UNITED NATIONS - It was Alexander Yakovlev's role in awarding U.N. contracts under the embattled oil-for-food program that put him in the spotlight, but it was his pocketing of hundreds of thousands of dollars from companies eager to win other U.N. contracts that led to his downfall.

The former United Nations procurement officer pleaded guilty Monday to soliciting a bribe under the $64-billion program, making him the first U.N. official to face criminal charges in connection with the scandal-tainted operation.

Yakovlev, a Russian, also pleaded guilty in federal court to charges of wire fraud and money laundering for accepting bribes from U.N. contractors in his work outside oil-for-food. He could face up to 20 years in prison for each of the three counts in the indictment.

He surrendered Monday to FBI agents in New York, as U.N.-backed investigators released a report accusing him and Benon Sevan, the former program chief, of corruption. Sevan was accused of taking $147,000 in kickbacks.

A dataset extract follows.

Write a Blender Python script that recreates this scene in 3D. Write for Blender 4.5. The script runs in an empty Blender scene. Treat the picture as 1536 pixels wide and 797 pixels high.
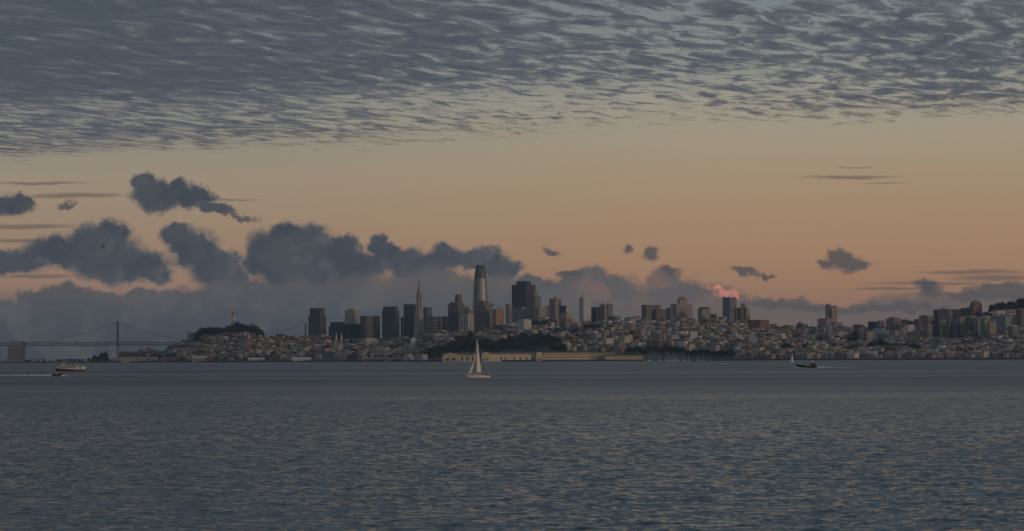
import bpy, math, random
import numpy as np
from mathutils import Matrix, Vector

random.seed(11)
RNG = np.random.default_rng(5)
S = bpy.context.scene
COL = S.collection

# ------------------------------------------------------------------ camera
F, PX, PY, TH, CAMH = 3640.0, 768.0, 536.6, 0.00415, 10.0   # focal length and horizon in photo pixels
cd = bpy.data.cameras.new('camera'); cam = bpy.data.objects.new('camera', cd); COL.objects.link(cam)
cd.sensor_width = 36.0; cd.lens = F / 1536 * 36.0; cd.shift_y = (PY - 398.5) / 1536
cd.clip_start = 1.0; cd.clip_end = 60000
cam.matrix_world = Matrix.Translation((0, 0, CAMH)) @ Matrix.Rotation(math.radians(90), 4, 'X') @ Matrix.Rotation(-TH, 4, 'Z')
S.camera = cam
S.render.engine = 'CYCLES'
S.view_settings.view_transform = 'Standard'; S.view_settings.look = 'None'
S.view_settings.exposure = 0.0; S.view_settings.gamma = 1.0; S.view_settings.use_curve_mapping = False
S.cycles.use_denoising = True; S.cycles.denoiser = 'OPENIMAGEDENOISE'; S.cycles.denoising_input_passes = 'RGB_ALBEDO_NORMAL'
S.cycles.max_bounces = 6; S.cycles.volume_bounces = 1; S.cycles.transparent_max_bounces = 8
S.cycles.sample_clamp_indirect = 4.0

def lin(r, g, b):
    f = lambda c: (c/255/12.92 if c/255 <= .04045 else ((c/255+.055)/1.055)**2.4)
    return (f(r), f(g), f(b), 1.0)

# ------------------------------------------------------------------ node helper
class NT:
    def __init__(s, tree): s.t = tree; s.n = tree.nodes; s.l = tree.links
    def new(s, typ, **kw):
        n = s.n.new(typ)
        for k, v in kw.items(): setattr(n, k, v)
        return n
    def put(s, sock, v):
        if isinstance(v, bpy.types.NodeSocket): s.l.new(v, sock)
        else: sock.default_value = v
    def m(s, op, a, b=0.0, c=0.0, clamp=False):
        n = s.new('ShaderNodeMath', operation=op, use_clamp=clamp)
        s.put(n.inputs[0], a); s.put(n.inputs[1], b); s.put(n.inputs[2], c); return n.outputs[0]
    def vm(s, op, a, b=(0, 0, 0), c=(0, 0, 0)):
        n = s.new('ShaderNodeVectorMath', operation=op)
        s.put(n.inputs[0], a); s.put(n.inputs[1], b)
        if op in ('MULTIPLY_ADD',): s.put(n.inputs[2], c)
        return n.outputs['Value'] if op in ('LENGTH', 'DOT_PRODUCT') else n.outputs[0]
    def mix(s, f, a, b, blend='MIX'):
        n = s.new('ShaderNodeMix', data_type='RGBA', blend_type=blend)
        s.put(n.inputs[0], f); s.put(n.inputs[6], a); s.put(n.inputs[7], b); return n.outputs[2]
    def ss(s, x, a, b, lo=0.0, hi=1.0):
        n = s.new('ShaderNodeMapRange', interpolation_type='SMOOTHSTEP')
        s.put(n.inputs[0], x); n.inputs[1].default_value = a; n.inputs[2].default_value = b
        n.inputs[3].default_value = lo; n.inputs[4].default_value = hi; return n.outputs[0]
    def noise(s, vec, scale, detail=3, rough=.5, dist=0.0):
        n = s.new('ShaderNodeTexNoise'); s.put(n.inputs['Vector'], vec)
        n.inputs['Scale'].default_value = scale; n.inputs['Detail'].default_value = detail
        n.inputs['Roughness'].default_value = rough; n.inputs['Distortion'].default_value = dist
        return n
    def ramp(s, x, pts, interp='LINEAR'):
        n = s.new('ShaderNodeValToRGB'); s.put(n.inputs[0], x); cr = n.color_ramp; cr.interpolation = interp
        while len(cr.elements) < len(pts): cr.elements.new(0.5)
        for e, (p, c) in zip(cr.elements, pts): e.position = p; e.color = c
        return n.outputs[0]
    def comb(s, x, y, z=0.0):
        n = s.new('ShaderNodeCombineXYZ'); s.put(n.inputs[0], x); s.put(n.inputs[1], y); s.put(n.inputs[2], z); return n.outputs[0]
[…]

The investigation, led by former U.S. Federal Reserve Chairman Paul Volcker, also found that two men helped Sevan: Fred Nadler, an African Middle East Petroleum Co. Ltd. director and brother-in-law of former U.N. Secretary-General Boutros Boutros-Ghali; and Fakhry Abdelnour, the president of AMEP.

Sevan, a Cypriot citizen, denies the allegations.

Yakovlev, 52, resigned in June over separate allegations that he helped his son get a job with a company that did business with the United Nations.

The investigators found that Yakovlev tried to bribe a company called Societe Generale de Surveillance S.A.

They also said Yakovlev took at least $950,000 in kickbacks from companies that had won some $79-million in separate U.N. contracts.

Volcker's team said it would release a final report in September. It is expected to consider new evidence suggesting U.N. Secretary-General Kofi Annan knew more about a contract awarded to a Swiss company that employed his son, Kojo. Both have denied any wrongdoing.

The oil-for-food program, launched in December 1996 to help ordinary Iraqis cope with U.N. sanctions imposed after Saddam Hussein's 1990 invasion of Kuwait, was one of the largest humanitarian programs in history.